▶ WHAT NEEDS TO BE DONE
Leave out the pictures and reproduce all of the data exactly.

**********

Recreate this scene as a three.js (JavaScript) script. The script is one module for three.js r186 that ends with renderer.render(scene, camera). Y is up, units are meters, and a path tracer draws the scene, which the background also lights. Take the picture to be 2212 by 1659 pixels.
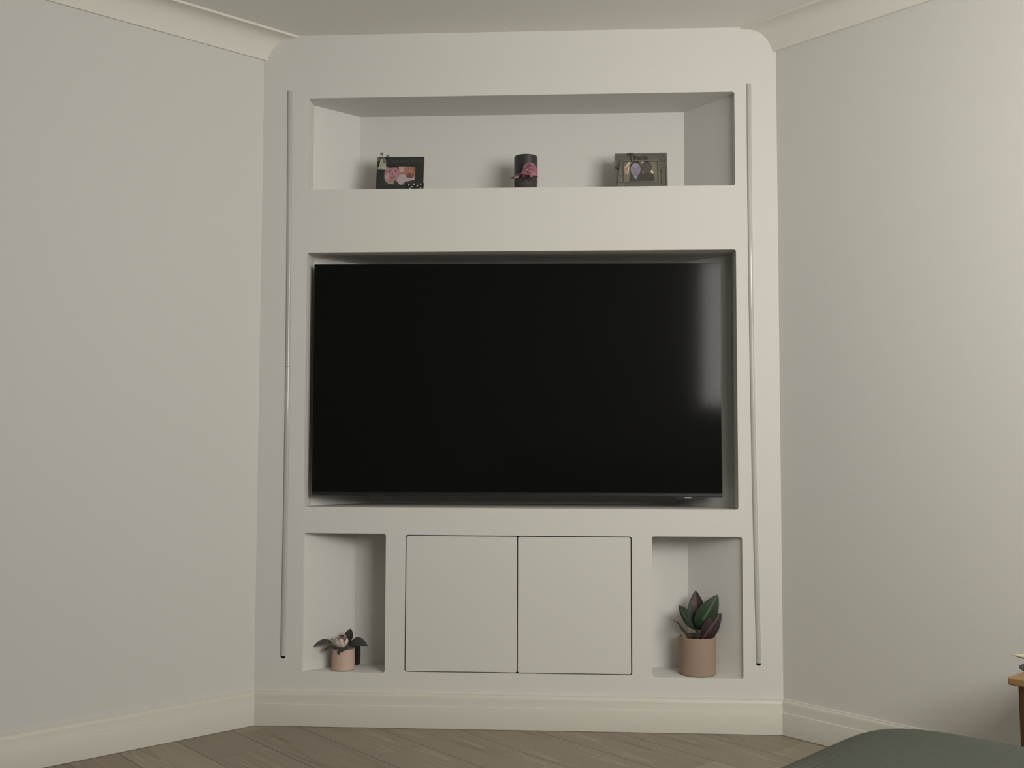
import * as THREE from 'three';
import { mergeGeometries, mergeVertices, toCreasedNormals } from 'three/addons/utils/BufferGeometryUtils.js';
import { RoundedBoxGeometry } from 'three/addons/geometries/RoundedBoxGeometry.js';
import { RectAreaLightUniformsLib } from 'three/addons/lights/RectAreaLightUniformsLib.js';
import { FontLoader } from 'three/addons/loaders/FontLoader.js';
import { TextGeometry } from 'three/addons/geometries/TextGeometry.js';

// ---------------------------------------------------------------- camera, sky, daylight, exposure
const scene = new THREE.Scene();
const renderer = new THREE.WebGLRenderer({ antialias: true });
renderer.toneMapping = THREE.LinearToneMapping;
renderer.toneMappingExposure = 1.0;
renderer.shadowMap.enabled = true;
const camera = new THREE.PerspectiveCamera(41.167, 2212 / 1659, 0.05, 60);
camera.rotation.order = 'YXZ';
camera.position.set(0.0331, 0.9686, 3.4992);
camera.rotation.set(0.0558, 0.0551, 0.0028);
scene.background = new THREE.Color(1.9, 1.95, 1.95);            // overcast sky beyond the window

// room plan (metres): the media wall cuts the corner where the two long walls meet
const XL = -1.0414, XR = 0.7476, H = 2.4;
const CORNER = [(XL + XR) / 2, -(XR - XL) / 2];
const P2 = [2.5476, 1.8], P3 = [-1.9469, 6.2945], P5 = [-4.6414, 3.6];
const WIN = { x0: 0.66, x1: 2.22, y0: 1.13, y1: 2.22 };              // on the window wall, metres from P2
RectAreaLightUniformsLib.init();
const daylight = new THREE.RectAreaLight(new THREE.Color(1.0, 0.965, 0.89), 11.5, WIN.x1 - WIN.x0 - 0.12, WIN.y1 - WIN.y0 - 0.12);
{
  const k = Math.SQRT1_2, m = (WIN.x0 + WIN.x1) / 2, y = (WIN.y0 + WIN.y1) / 2;
  daylight.position.set(P2[0] - k * m - k * -0.02, y, P2[1] + k * m + k * 0.02);
  daylight.lookAt(daylight.position.x - 1, y, daylight.position.z - 1);
  daylight.name = 'window_daylight';
  scene.add(daylight);
}

// ---------------------------------------------------------------- helpers
let seed = 20240611;
const rnd = () => { seed = (seed + 0x6d2b79f5) | 0; let t = Math.imul(seed ^ (seed >>> 15), 1 | seed); t = (t + Math.imul(t ^ (t >>> 7), 61 | t)) ^ t; return ((t ^ (t >>> 14)) >>> 0) / 4294967296; };
const used = new Map();
const numbered = (n) => { const k = used.get(n) ?? 0; used.set(n, k + 1); return k ? `${n}_${String(k).padStart(3, '0')}` : n; };
const V = (x, y, z) => new THREE.Vector3(x, y, z);
const K = Math.SQRT1_2;
function shadows(o) { o.castShadow = true; o.receiveShadow = true; return o; }
function part(name, geometry, material, parent, p, r) {
  const m = shadows(new THREE.Mesh(geometry, material)); m.name = name;
  if (p) m.position.set(...p);
  if (r) m.rotation.set(...r);
  parent.add(m); return m;
}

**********

▶ OUTPUT OF THE EXERCISE
Recreate this scene as a three.js (JavaScript) script. The script is one module for three.js r186 that ends with renderer.render(scene, camera). Y is up, units are meters, and a path tracer draws the scene, which the background also lights. Take the picture to be 2212 by 1659 pixels.
import * as THREE from 'three';
import { mergeGeometries, mergeVertices, toCreasedNormals } from 'three/addons/utils/BufferGeometryUtils.js';
import { RoundedBoxGeometry } from 'three/addons/geometries/RoundedBoxGeometry.js';
import { RectAreaLightUniformsLib } from 'three/addons/lights/RectAreaLightUniformsLib.js';
import { FontLoader } from 'three/addons/loaders/FontLoader.js';
import { TextGeometry } from 'three/addons/geometries/TextGeometry.js';

// ---------------------------------------------------------------- camera, sky, daylight, exposure
const scene = new THREE.Scene();
const renderer = new THREE.WebGLRenderer({ antialias: true });
renderer.toneMapping = THREE.LinearToneMapping;
renderer.toneMappingExposure = 1.0;
renderer.shadowMap.enabled = true;
const camera = new THREE.PerspectiveCamera(41.167, 2212 / 1659, 0.05, 60);
camera.rotation.order = 'YXZ';
camera.position.set(0.0331, 0.9686, 3.4992);
camera.rotation.set(0.0558, 0.0551, 0.0028);
scene.background = new THREE.Color(1.9, 1.95, 1.95);            // overcast sky beyond the window

// room plan (metres): the media wall cuts the corner where the two long walls meet
const XL = -1.0414, XR = 0.7476, H = 2.4;
const CORNER = [(XL + XR) / 2, -(XR - XL) / 2];
const P2 = [2.5476, 1.8], P3 = [-1.9469, 6.2945], P5 = [-4.6414, 3.6];
const WIN = { x0: 0.66, x1: 2.22, y0: 1.13, y1: 2.22 };              // on the window wall, metres from P2
RectAreaLightUniformsLib.init();
const daylight = new THREE.RectAreaLight(new THREE.Color(1.0, 0.965, 0.89), 11.5, WIN.x1 - WIN.x0 - 0.12, WIN.y1 - WIN.y0 - 0.12);
{
  const k = Math.SQRT1_2, m = (WIN.x0 + WIN.x1) / 2, y = (WIN.y0 + WIN.y1) / 2;
  daylight.position.set(P2[0] - k * m - k * -0.02, y, P2[1] + k * m + k * 0.02);
  daylight.lookAt(daylight.position.x - 1, y, daylight.position.z - 1);
  daylight.name = 'window_daylight';
  scene.add(daylight);
}

// ---------------------------------------------------------------- helpers
let seed = 20240611;
const rnd = () => { seed = (seed + 0x6d2b79f5) | 0; let t = Math.imul(seed ^ (seed >>> 15), 1 | seed); t = (t + Math.imul(t ^ (t >>> 7), 61 | t)) ^ t; return ((t ^ (t >>> 14)) >>> 0) / 4294967296; };
const used = new Map();
const numbered = (n) => { const k = used.get(n) ?? 0; used.set(n, k + 1); return k ? `${n}_${String(k).padStart(3, '0')}` : n; };
const V = (x, y, z) => new THREE.Vector3(x, y, z);
const K = Math.SQRT1_2;
function shadows(o) { o.castShadow = true; o.receiveShadow = true; return o; }
function part(name, geometry, material, parent, p, r) {
  const m = shadows(new THREE.Mesh(geometry, material)); m.name = name;
  if (p) m.position.set(...p);
  if (r) m.rotation.set(...r);
  parent.add(m); return m;
}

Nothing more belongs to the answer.